The Coalition of Action for Healthy Diets from Sustainable Food Systems for all (HDSFS) brought together governments, UN agencies, civil society organisations, academic institutions, and social movements. It is one of the outcomes of the UN Food Systems Summit held in September 2021, as part of the Decade of Action to deliver the SDGs by 2030.

The Summit called for progress towards achieving the SDGs by examining how food systems are linked to global challenges such as malnutrition, climate change, and poverty.

The HDSFS will work as a "coalition of the willing," serving as a platform for coordinated action on healthy diets from sustainable food systems through which countries can share experiences, champion policy actions, and gain support, information and inspiration.

As urgent action is needed in policies, practices, availability of data, and resource allocation, the Coalition's work will be centred around three main areas – mobilising stakeholders to align action across food systems; facilitating peer-to-peer learning between countries, and managing special projects on integrating nutrition, health and sustainability through food.
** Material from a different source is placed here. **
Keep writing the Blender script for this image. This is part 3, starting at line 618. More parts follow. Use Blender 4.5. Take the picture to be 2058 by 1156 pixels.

So far, 16 nations and the European Commission are "frontrunner countries" in the HDSFS.

The Coalition's "core group members" include the WHO and four other UN agencies – the Food and Agricultural Organization, UN Environment Programme, UN Children's Fund, and World Food Programme.

Other members from civil society and academia include the World Wildlife Fund, humanitarian organisation CARE, Scaling Up Nutrition Movement, and Centre for Food Policy at the City, University of London.